Ce sont là des chaînes de valeur qui mêlent fibre, logiciel, science des données et cybersécurité (eh oui, même pour surveiller un moulin à laine !). Des synergies que certaines filatures — à l’étranger, notamment — tirent déjà avec succès. La France, elle, semble encore en phase de rattrapage, à défaut de convergence.
Tricoter l’avenir plutôt que raccommoder le passé
Bergère de France n’a pas su faire la maille entre tradition et modernité. Et pourtant, ses racines industrielles, si elles avaient été nourries d’innovation et d’agilité, auraient pu largement l’emporter dans la nouvelle vague des industries créatives, circulaires et connectées.

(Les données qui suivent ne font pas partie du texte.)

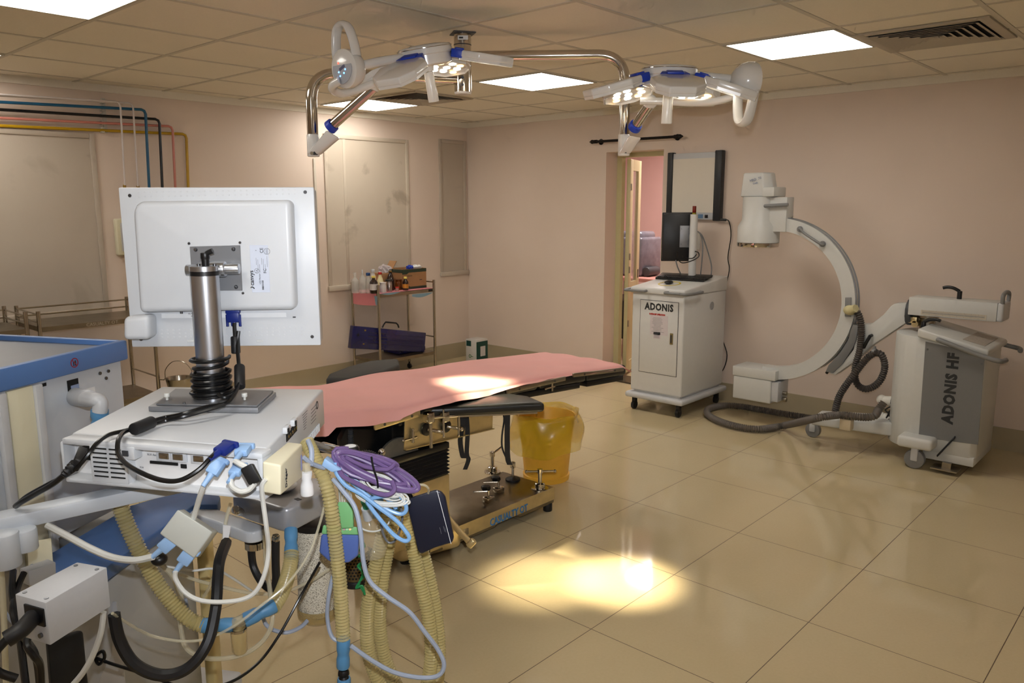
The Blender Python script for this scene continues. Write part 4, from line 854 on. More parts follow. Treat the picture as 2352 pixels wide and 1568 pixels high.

À l’heure où les politiques publiques appellent à la relocalisation industrielle, la leçon est d’une limpidité sévère : produire en France ne suffit pas. Il faut penser industrie au 21e siècle comme un écosystème vivant, numérique, durable, orienté usages — pas simplement comme une usine revisitée.
La laine, matière noble et renouvelable, semblait pourtant incarner de manière poétique cette transition douce vers une industrie circulaire. À condition d’y injecter ce que l’on appelle aujourd’hui un avantage technologique et non plus simplement un avantage historique.
Au fond, la disparition de Bergère de France n’était peut-être pas celle d’un géant, mais celle d’un paradigme. Celui où l’on croyait encore qu’un savoir-faire non réinventé pouvait se transmettre sans transformation. L’industrie, elle, ne connaît pas de trêve. Elle avance, ou elle s’efface.